Wednesday, June 20, 2012

Teaching with Xtranormal, Poll Everywhere, Wikis, and Skype

It appears that many librarians today believe that technology needs to be used within librarian instruction to catch the attention of the "digital natives," or the current set of college students.  Nicole Eva and Heather Nicholson write: "Library instruction is viewed by many students as being less than enthralling.  Students may not understand how important the library can be for their academic endeavours, or they may think that they know all they need to know.  As a result, librarians often seek new and innovative ways to engage classes" (1-2).  These authors do not promote technology for its own sake, rather they tout technology as a tool for engaging student in collaborative  ways. 

They believe students "are familiar and comfortable" with technology, so it can be utilized as a means to deliver the content.  In their words: "Technology can make library instruction more engaging, more entertaining and more interactive" (2).  Their article, "DO Get Technical!  Using Technology in Library Instruction," highlights four types technology tools library instructors can use to engage students: Xtranormal, Poll Everywhere, wikis, and Skype

Xtranormal allows individuals to create their own little video with pre-fabricated characters, backgrounds, and voices.  If you can type, you can create an Xtranormal video.  Keying or typing words into dialogue boxes creates the audio component; a machine reads the words, though you can choose what kind of accent you prefer.  "You can make one Xtranormal video for free; after that you must buy points.  The more points you buy the less expensive they are, but generally it costs only two to three dollars for a basic movie" (2).  They recommend it as a tool that can share information, or teach students, without costing lots of money, while also being amusing. 

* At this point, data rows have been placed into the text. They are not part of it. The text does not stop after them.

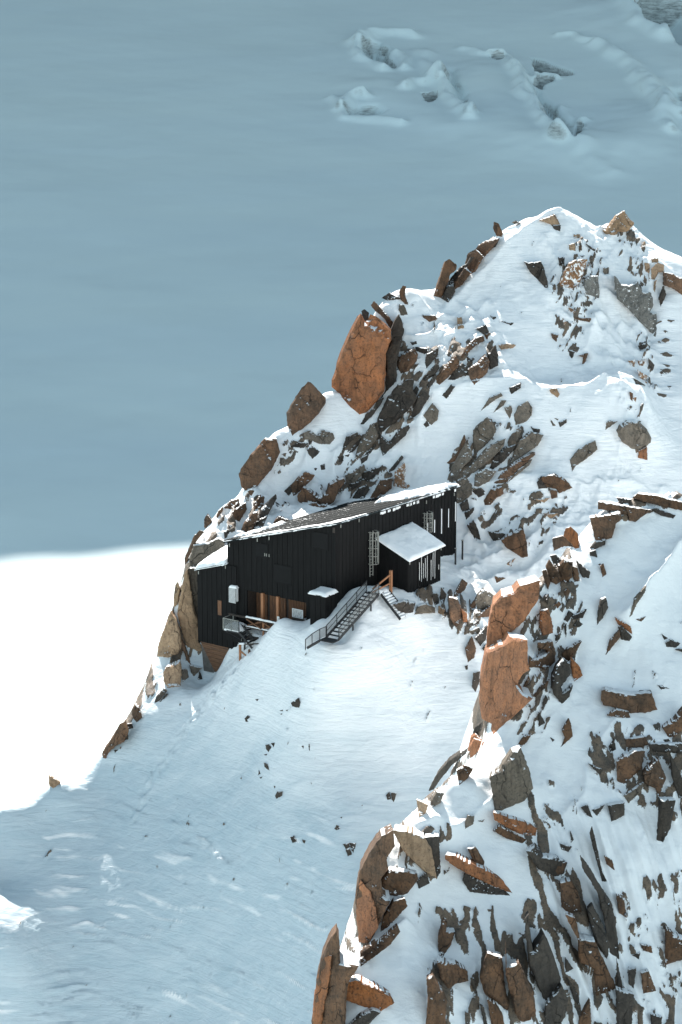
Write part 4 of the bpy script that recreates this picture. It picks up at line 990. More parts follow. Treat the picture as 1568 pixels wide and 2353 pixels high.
def rock_geo(poly, g, seed, vert=0.45, prot=0.22, thick=None, ang=None, rough=1.0, sink=0.05, back=0.0):
    rs = np.random.RandomState(seed); rg = random.Random(seed)
    P = np.array(poly, float)
    n = len(P)
    cc = P.mean(0); dv = P - cc; sz_ = float(np.hypot(*(P.max(0) - P.min(0)))); P = cc + dv * (1 + min(1.6, .06 * sz_) / np.maximum(np.hypot(dv[:, 0], dv[:, 1]), 3.0))[:, None]
    area = 0.5 * abs(np.sum(P[:, 0] * np.roll(P[:, 1], -1) - P[:, 1] * np.roll(P[:, 0], -1)))
    rpx = math.sqrt(area)
    # ragged outline
    out = []; seg = max(2.6, rpx * 0.07)
    for i in range(n):
        a, b = P[i], P[(i + 1) % n]; L = np.hypot(*(b - a)); m = max(1, int(L / seg))
        nrm = np.array([-(b - a)[1], (b - a)[0]]) / (L + 1e-6)
        for j in range(m):
            t = j / m; q = a + (b - a) * t
            if j: q = q + nrm * rg.gauss(0, 0.16) * min(seg, 5) * rough
            out.append(q)
    O = np.array(out)
    # interior points
    sp = max(2.2, rpx / 20); x0, y0 = P.min(0); x1, y1 = P.max(0)
    X, Y = np.meshgrid(np.arange(x0, x1, sp), np.arange(y0, y1, sp * .87))
    X[1::2] += sp / 2; X = X + rs.uniform(-.25, .25, X.shape) * sp; Y = Y + rs.uniform(-.25, .25, Y.shape) * sp
    X = X.ravel(); Y = Y.ravel()
    ok = inside(X, Y, O); d = seg_dist(X, Y, O, True); ok &= d > sp * 1.5
    I = np.stack([X[ok], Y[ok]], -1)
    tg = np.roll(O, -1, 0) - np.roll(O, 1, 0); nn = np.stack([-tg[:, 1], tg[:, 0]], -1) / (np.hypot(tg[:, 0], tg[:, 1])[:, None] + 1e-6)
    if np.sum(P[:, 0] * np.roll(P[:, 1], -1) - P[:, 1] * np.roll(P[:, 0], -1)) < 0: nn = -nn
    ring = O + nn * sp * .8
    okr = inside(ring[:, 0], ring[:, 1], O) & (seg_dist(ring[:, 0], ring[:, 1], O, True) > sp * .62)
    I = np.concatenate([ring[okr], I])
    # a rim just inside the outline
    vs = [Vector(p) for p in np.concatenate([O, I])]
    r = delaunay_2d_cdt(vs, [], [list(range(len(O)))], 1, 1e-4)
    V = np.array([tuple(p) for p in r[0]]); F = [tuple(f) for f in r[2]]
    de = seg_dist(V[:, 0], V[:, 1], O, True)
    # distance: a plane fitted to the snow surface under the outline, steeper than the slope itself
    sx = np.concatenate([O[::max(1, len(O) // 24)], I[::max(1, len(I) // 20)]])
    Yh = g.cast(sx[:, 0], sx[:, 1])
    good = ~np.isnan(Yh)
    if good.sum() >= 3:
        med = np.median(Yh[good]); good &= np.abs(np.nan_to_num(Yh, nan=1e9) - med) < 6
    if good.sum() < 3: return None
    c = sx[good].mean(0)
    A_ = np.stack([np.ones(good.sum()), sx[good, 0] - c[0], sx[good, 1] - c[1]], -1)
    AtA = A_.T @ A_ + np.diag([0, 40.0, 40.0]); co = np.linalg.solve(AtA, A_.T @ Yh[good])
    co[1] = np.clip(co[1], -.05, .05); co[2] = np.clip(co[2], -.06, -.0)
    ylow = P[:, 1].max()
    def depth(q):
        full = co[0] + co[1] * (q[:, 0] - c[0]) + co[2] * (q[:, 1] - c[1])
        pin = co[0] + co[1] * (q[:, 0] - c[0]) + co[2] * ((ylow * .8 + c[1] * .2) - c[1])
        return full * (1 - vert) + pin * vert + sink + back
    Yd = depth(V)
    yc = float(np.median(Yh[good]))
    Yc_ = g.cast(V[:, 0], V[:, 1], yc - 8, yc + 8, .1)
    Yd = np.where(np.isnan(Yc_), Yd, np.minimum(Yd, Yc_ - .02))      # never buried by a bulge of the snow
    mpp = co[0] / FX; R = rpx * mpp
    # faceted relief: the lower envelope of a few tilted planes
    q = (V - c) * mpp / max(R, 1e-3); q[:, 1] *= -1
    H = prot * R
    kf = rs.randint(4, 7); a0 = rs.uniform(0, 6.28) if ang is None else ang
    rel = np.full(len(V), 1e9)
    for k_ in range(kf):
        a = a0 + 2 * math.pi * k_ / kf + rs.uniform(-.4, .4); sl = rs.uniform(.35, 1.25)
        rel = np.minimum(rel, H * (1.0 + rs.uniform(-.25, .35)) - sl * H * (q[:, 0] * math.cos(a) + q[:, 1] * math.sin(a)) * 1.3)
    # stepped joints across the face
    ja = rs.uniform(.5, 1.2); u = q[:, 0] * math.cos(ja) + q[:, 1] * math.sin(ja) + .12 * noise(q[:, 0] * 2.5, q[:, 1] * 2.5, seed % 200)
    stp = np.floor(u * 2.6 + rs.uniform(0, 1)); rel = rel + H * .32 * (np.sin(stp * 12.9898 + seed) * 43758.5453 % 1 - .5)
    rel = rel + R * .045 * rough * fbm(q[:, 0] * 3.2, q[:, 1] * 3.2, 4, seed % 300, .6)
    rel = np.minimum(np.maximum(rel, .05 * H), de * mpp * 2.2 + .0)
    T = thick if thick is not None else max(.5, min(4.0, R * .9))
    Pw = W(V[:, 0], V[:, 1], Yd) + TOCAM * rel[:, None]
    # closed behind: the same outline further back, a little smaller
    shr = .9; Vb = c + (V - c) * shr
    Pb = W(Vb[:, 0], Vb[:, 1], depth(Vb)) + np.array([0, T, -.12 * T])
    # front edge loop of the triangulation
    ed = {}
    for f in F:
        for a, b in zip(f, f[1:] + f[:1]): ed[(a, b)] = 1
    nV = len(V)
    faces = [f[::-1] for f in F] + [tuple(i + nV for i in f) for f in F]
    # orientation of the triangulation decides which way is out
    f0 = F[0]; e1 = V[f0[1]] - V[f0[0]]; e2 = V[f0[2]] - V[f0[0]]
    flip = (e1[0] * e2[1] - e1[1] * e2[0]) < 0
    for a, b in list(ed):
        if (b, a) not in ed: faces.append((a, b, b + nV, a + nV))
    if flip: faces = [f[::-1] for f in faces]
    return np.concatenate([Pw, Pb]), faces

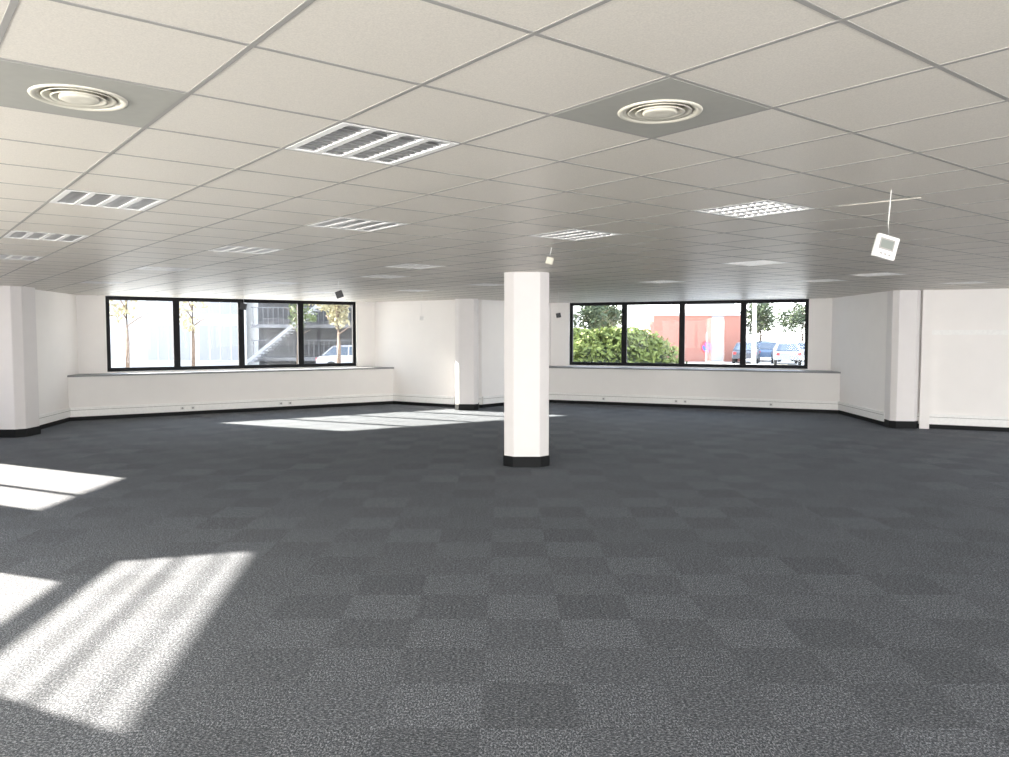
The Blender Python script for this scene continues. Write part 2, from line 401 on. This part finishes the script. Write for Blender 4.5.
# ---------------- air diffusers
def diffuser(cell):
    x,y=uv2w(G0[0]+cell[0]*T,G0[1]+cell[1]*T)
    m=MB(); hs=T/2-0.010; K=0.90
    seg_=48; ri=0.155*K
    ring=[(ri*math.cos(2*math.pi*k/seg_),ri*math.sin(2*math.pi*k/seg_)) for k in range(seg_)]
    def sq(t):
        c,s=math.cos(t),math.sin(t); k=hs/max(abs(c),abs(s)); return (c*k,s*k)
    so=[sq(2*math.pi*k/seg_) for k in range(seg_)]
    for k in range(seg_):
        l=(k+1)%seg_
        m.face([(*so[k],-0.003),(*so[l],-0.003),(*ring[l],-0.003),(*ring[k],-0.003)])
        m.face([(*ring[k],-0.003),(*ring[l],-0.003),(*ring[l],0.05),(*ring[k],0.05)],1)
        m.face([(*so[k],-0.003),(*so[l],-0.003),(*so[l],0.02),(*so[k],0.02)])
    m.face([(*r,0.05) for r in ring],1)
    o=m.obj('air_diffuser',[M_dgrey,M_cream],loc=(x,y,H),rotz=TH,label='round cream air diffuser in a grey square ceiling panel',category='air vent',group='round ceiling air diffusers')
    def P_(l): return [(r_*K,z_) for r_,z_ in l]
    r=MB()
    r.lathe(P_([(0.150,0.02),(0.158,-0.004),(0.178,-0.010),(0.186,-0.007),(0.188,-0.003)]),56)
    r.lathe(P_([(0.150,0.02),(0.146,0.0),(0.158,-0.004)]),56)
    r.obj('outer_ring',M_cream,parent=o,smooth=True)
    for rr,zz in ((0.141,-0.008),(0.108,-0.011)):
        r=MB(); r.lathe(P_([(rr-0.034,zz+0.020),(rr-0.012,zz+0.004),(rr,zz),(rr+0.001,zz+0.004),(rr-0.011,zz+0.008),(rr-0.033,zz+0.025)]),56)
        r.obj('diffuser_cone',M_cream,parent=o,smooth=True)
    r=MB(); r.lathe(P_([(0.076,0.0),(0.077,-0.010),(0.068,-0.014),(0.030,-0.012),(0.0005,-0.011)]),48)
    r.lathe(P_([(0.076,0.0),(0.02,0.02),(0.02,0.05)]),48)
    r.obj('diffuser_centre',M_cream,parent=o,smooth=True)
for c in diff_cells: diffuser(c)

# ---------------- hanging sensors
def sensor(x,y,drop,size,tilt,body,label,screen=False,yaw=0,grp=True):
    e=bpy.data.objects.new('hanging_thermostat' if screen else 'hanging_sensor',None); coll.objects.link(e); e.empty_display_size=0.05
    e.location=(x,y,H); e['label']=label; e['category']='thermostat' if screen else 'sensor'
    if grp: e['group']='small sensors hanging from the ceiling'
    c=MB(); c.tube([(0.01,0,0),(0.004,0,-drop*0.35),(-0.004,0,-drop*0.7),(0,0,-drop)],[0.0035]*4,8)
    c.obj('cable',M_white,parent=e,smooth=True)
    h=size/2
    b=MB(); b.box(-h,h,-0.018,0.018,-2*h,0.0)
    bo=b.obj('sensor_body',body,parent=e,loc=(0,0,-drop)); bevel(bo,0.008 if size>0.1 else 0.005,2); bo.rotation_euler=(0,tilt,yaw)
    if screen:
        s=MB(); s.box(-h*0.62,h*0.5,-0.0205,-0.017,-1.15*h,-0.45*h); so=s.obj('display_screen',M_lcd,parent=bo)
        s=MB(); s.box(-h*0.75,h*0.62,-0.0195,-0.017,-1.3*h,-0.32*h); s.obj('display_bezel',M_grid,parent=bo)
        for k in range(3):
            s=MB(); s.box(-h*0.5+k*h*0.4,-h*0.3+k*h*0.4,-0.021,-0.017,-1.72*h,-1.58*h); s.obj('push_button',M_grid,parent=bo)
    return e
sensor(2.41,5.0,0.285,0.145,math.radians(15),M_white,'white wall thermostat with display dangling on its cable',True,0.1,False)
sensor(0.48,8.3,0.10,0.075,math.radians(15),M_cream,'small pale sensor dangling by a column')
sensor(-2.83,13.5,0.17,0.12,math.radians(-20),M_dark,'small dark sensor dangling below the ceiling tiles')
sensor(-5.26,16.0,0.28,0.13,math.radians(10),M_dark,'small dark sensor dangling in front of the window')
sensor(-1.88,18.0,0.50,0.09,math.radians(5),M_white,'small white sensor dangling on a long wire')
sensor(1.15,17.0,0.45,0.10,math.radians(-10),M_dark,'small dark sensor dangling near the window bay')
def ceil_strip(p,q,w,nm,label):
    p=Vector(p);q=Vector(q);d=(q-p).normalized();n=Vector((-d.y,d.x))*w/2
    m=MB(); m.prism([p-n,q-n,q+n,p+n],H-0.004,H+0.001); return m.obj(nm,M_tile,label=label,category='cable duct')
ceil_strip((2.35,5.62),(2.75,5.27),0.012,'cable_duct','short pale plastic cable duct fixed under the ceiling grid')

# ---------------- exterior
m=MB(); m.box(-160,160,-60,220,-0.35,-0.15); m.obj('ground',M_asph,kind='structure')
def tree(x,y,h,r,leafm,label,n=1500,trunk=0.14,ls=0.2,crown=0.55):
    t=MB(); t.tube([(0,0,-0.2),(0.03,0.02,h*0.25),(0,0.05,h*0.55),(0.05,0,h*0.85)],[trunk*1.3,trunk,trunk*0.7,trunk*0.25],8)
    for k in range(7):
        an=k*2.4; z=h*(0.35+0.06*k); ln=r*0.8
        t.tube([(0,0,z),(math.cos(an)*ln*0.5,math.sin(an)*ln*0.5,z+ln*0.35),(math.cos(an)*ln,math.sin(an)*ln,z+ln*0.6)],[trunk*0.45,trunk*0.3,trunk*0.1],6)
    o=t.obj('tree',M_bark,loc=(x,y,0),smooth=True,label=label,category='tree')
    l=MB(); ch=h*crown/2; cz=h-ch
    cl=[(random.gauss(0,r*0.4),random.gauss(0,r*0.4),cz+random.uniform(-ch*0.75,ch*0.75)) for _ in range(16)]
    for _ in range(n):
        c=random.choice(cl); v=Vector((random.gauss(0,1),random.gauss(0,1),random.gauss(0,1))).normalized()*r*0.42*random.random()**0.4
        p=Vector(c)+v; a=Vector((random.gauss(0,1),random.gauss(0,1),random.gauss(0,1))).normalized(); b=a.orthogonal().normalized()
        s=ls*random.uniform(0.6,1.2); l.face([p-a*s,p-b*s*0.5,p+a*s,p+b*s*0.5])
    l.obj('foliage',leafm,parent=o)
    return o
def hedge(x,y,lx,ly,h,leafm,label,n=6000):
    c=MB(); seg_=20
    pts=[]
    for i in range(7):
        a=i/6*math.pi/2; z=math.sin(a); r=math.cos(a)**0.6 if i<6 else 0.01
        pts.append((r,z))
    for r,z in pts:
        for k in range(seg_):
            t=2*math.pi*k/seg_; w=0.92+0.08*math.sin(3*t+z*4)
            c.v.append((r*w*lx*0.90*math.cos(t),r*w*ly*0.90*math.sin(t),z*h*0.90-0.15))
    for i in range(6):
        for k in range(seg_): c.f.append([i*seg_+k,i*seg_+(k+1)%seg_,(i+1)*seg_+(k+1)%seg_,(i+1)*seg_+k]); c.m.append(0)
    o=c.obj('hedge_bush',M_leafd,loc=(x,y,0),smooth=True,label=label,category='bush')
    l=MB()
    for _ in range(n):
        t=random.uniform(0,2*math.pi); a=random.uniform(0,math.pi/2); r=max(0.02,math.cos(a))**0.6; z=math.sin(a); w=(0.92+0.08*math.sin(3*t+z*4))*random.uniform(0.86,1.18)
        p=Vector((r*w*lx*math.cos(t),r*w*ly*math.sin(t),z*h*random.uniform(0.86,1.18)-0.15))
        q=Vector((random.gauss(0,1),random.gauss(0,1),random.gauss(0,1))).normalized(); b=q.orthogonal().normalized(); s=random.uniform(0.05,0.14)
        l.face([p-q*s,p-b*s*0.6,p+q*s,p+b*s*0.6])
    l.obj('foliage',leafm,parent=o)
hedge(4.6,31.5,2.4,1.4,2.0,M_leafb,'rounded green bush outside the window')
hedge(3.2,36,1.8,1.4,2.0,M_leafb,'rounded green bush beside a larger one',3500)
tree(6.9,62,4.6,1.7,M_leafd,'dark green tree behind the bushes')
tree(9.6,72,4.8,1.5,M_leafg,'green tree beyond the brick building')
tree(23.3,72,5.0,2.0,M_leafd,'dark green tree behind parked cars')
tree(28.6,76,5.2,2.2,M_leafd,'dark leafy tree behind parked cars')
tree(23.8,90,5.4,1.6,M_leafy,'thin yellowing tree behind parked cars',900)
tree(-17.2,36,6.5,1.3,M_leafy,'slender yellowing tree beside the white building',700,0.09,0.12,0.75)
tree(-14.2,36,6.5,1.0,M_leafy,'thin-trunked tree with sparse yellow leaves',450,0.08,0.12,0.75)
tree(-20.6,39,6.5,1.1,M_leafg,'slender green tree near the white building',500,0.08,0.13,0.7)
tree(-8.2,39,5.5,1.3,M_leafy,'yellow-green tree in front of a dark building',1100,0.1,0.14,0.6)
tree(-11.0,42,5.0,0.9,M_leafg,'small green tree in front of a dark building',500,0.08,0.12,0.6)

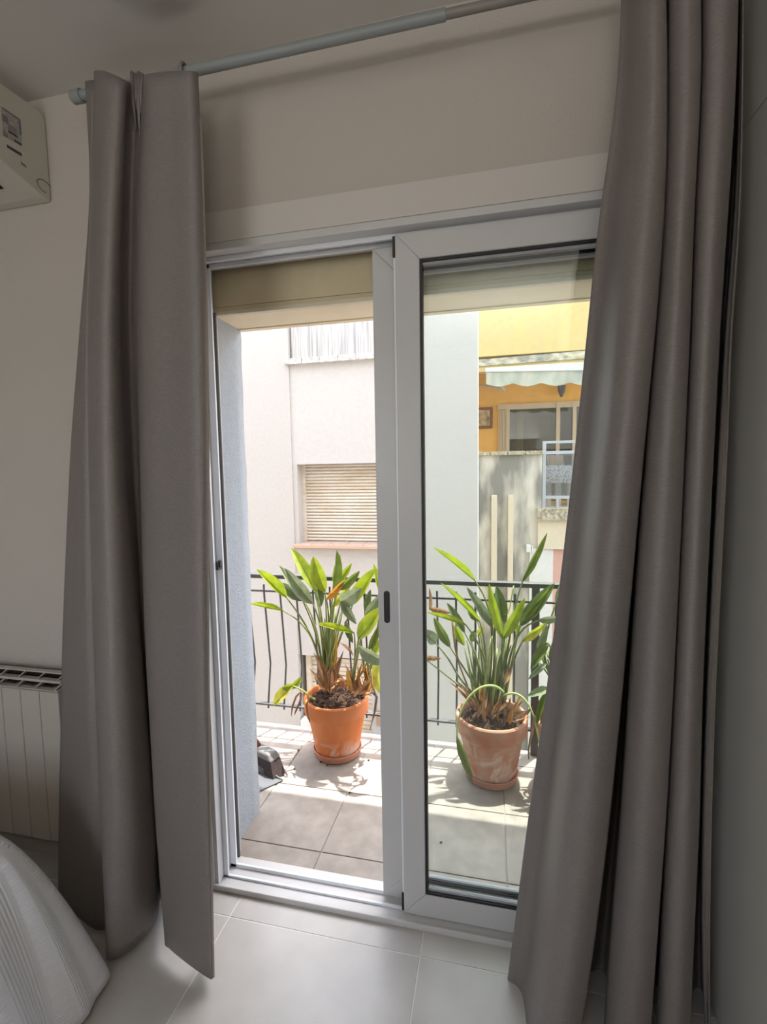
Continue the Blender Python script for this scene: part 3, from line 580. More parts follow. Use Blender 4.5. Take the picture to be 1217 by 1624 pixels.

Student in their classes have enjoyed the humor and the entertainment in the process of being introduced to a topic or listening to a summary. They also suggest: "Students could also create their own videos in order to demonstrate their understanding of a topic" (3).  The machine-generated voices and the gestures throughout the videos increase the humor.  They have created a few publicly available Xtranaormal videos:
The next tool they explain is Poll Everywhere.  It lets students answer questions in real time anonymously, and the questions can be inserted to a PowerPoint presentation.  Nicholson and Eva write: "A basic account allows up to 30 responses per question and unlimited questions for free, and upgrades range from $15 to $1,400 per month" (4).  To respond, students need computers or cell phones to reply to the questions.  They explain: "As we have seen with classroom clickers, this is a great way to encourage class participation" (4).  Cell phones can text their answer, but computers with internet access may certainly respond as well.  "The polls are updated instantly, and PowerPOint slide changes dynamically as students enter their answers" (4).  Results offer instructors to correct students and solifify the learning; they can also prompt further discussion.

Nicholson and Eva also promote the use of wikis in library instruction, highlighting its effectives as a collaborative learning tool.  Like Poll Everywhere, wikis "exist in the 'the cloud' with no downloads requires" (5).  Wikis can be purchased, however, that are not available to the public at large, so just the students in a class could access the project.  They explain the essential aspects of a wiki: "The premise behind wikis is that they are collaborative; all users can edit or create new entries.  Student participation in a wiki is an effective way to promote active learning" (6).  Participation in this endeavor turns on the light for many students as they begin to understand how information is created, edited, and shared.  Therefore, they begin to realize how important it is to evaluate the information they find.

Finally, they talk about Skype.  This online videoconferencing tool can be used to teach students in distance settings, though this requires hardware such as microphones, video cameras, and speakers, not to mention high-speed internet access.  Nicholson and Eva have taken advantage of the technology to instruct students at distance sites, so they speak from experience (7).  I appreciated that they mentioned how they anticipated and prepared for technical difficulties.  When the visual feed was lost on the distance site's end, the instructor there was able to display the presentation slides that had been emailed previously while the library instructors continued speaking and teaching.  The instructor could demonstrate along with the librarians as they both walked through the presentation (8). 

Nicole Eva and Heather Nicholson believe that these technologies are "unique, effective, EASY, and low or no-cost.  When used correctly and where warranted, these applications can be usefu in engaging students in sessions in which they might otherwise tune out" (9).  Even their own lack of technological experience did not keep them from succeeding, and they believe others can experience this same kind of fruitful experience in the library instruction room (9). 

Work Cited
Eva, Nicole, and Heather Nicholson.  "DO Get Technical!  Using Technology in Library Instruction."  Partnership: The Canadian Journal of Library and Information Practice and Research 6.2 (2011): 1-9.
University of Lethbridge logo. Fiat lux is the Latin for "Let there be light."
Nicole Eva and Heather Nicholson work in the University of Lethbridge Library.